Fed Providing Liquidity

What a  timing for providing additional liquidity.  The fed is working with other central banks to provide more liquidity. 

So even as there are more write-downs, the markets are up.  And so is gold.  I guess you can inflate your way of this crisis.

The Fed also said it had created reciprocal "swap" lines with the European Central Bank, for $20 billion, and the Swiss National Bank, for $4 billion. These will enable the ECB and SNB to make dollar loans to banks in their jurisdiction, in hopes of putting downward pressure on interbank dollar rates in the offshore markets, principally the London Interbank Offered Rate, or Libor, market. The inability of foreign central banks to inject funds in anything other than their own currency has been a factor creating the squeeze on bank funding in those markets.

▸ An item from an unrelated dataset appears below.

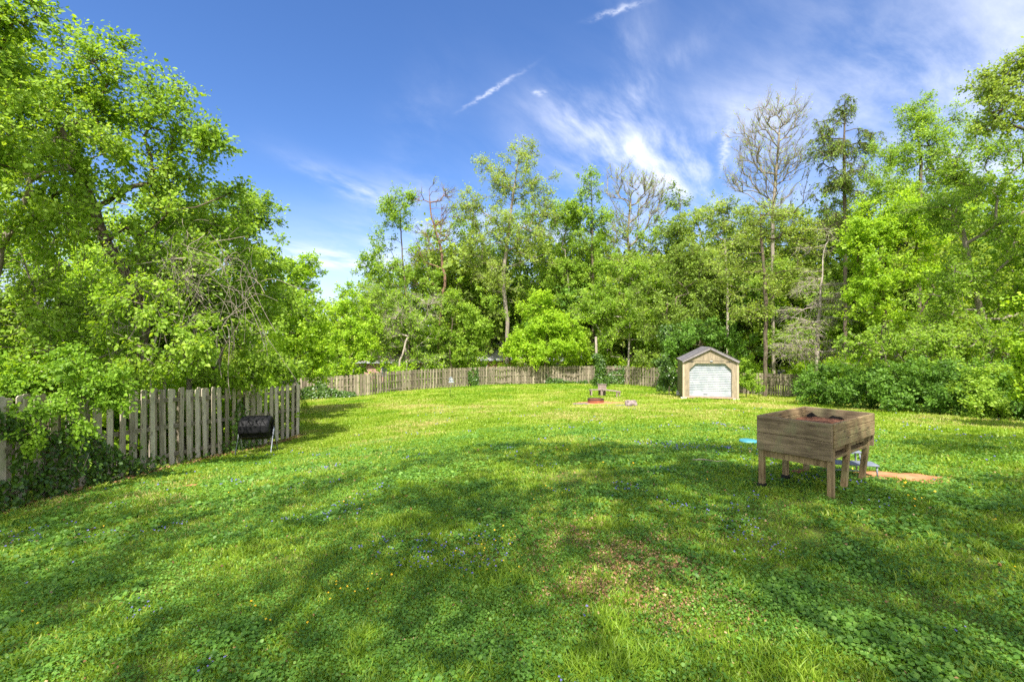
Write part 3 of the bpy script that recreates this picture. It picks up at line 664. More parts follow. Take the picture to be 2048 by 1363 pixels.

The new loans will be auctioned off with a minimum rate linked to the expected actual federal funds rate over the duration of the loan. Since the federal funds rate is expected to decline over the next two months, when the loans will be outstanding, the loan rate could end up being close to or even below the current federal funds rate.

Nonetheless, its potential importance has grown given Wall Street's negative reaction to the quarter-point cuts the Fed announced Tuesday in the federal funds rate target and discount rate, to 4.25% and 4.75%, respectively. Blue chip stocks tumbled 2% and treasury yields plunged as investors bet the Fed would ultimately have to cut rates far more to catch up with a sinking economy.

It remains unclear whether the new operation will do the trick. But the early reaction was favorable: Treasury bond prices plunged and their yields shot up in early trading, a sign that investors are abandoning the relative safety of Treasurys and preparing to bid up riskier debt. Futures markets suggested stocks would rise at the opening.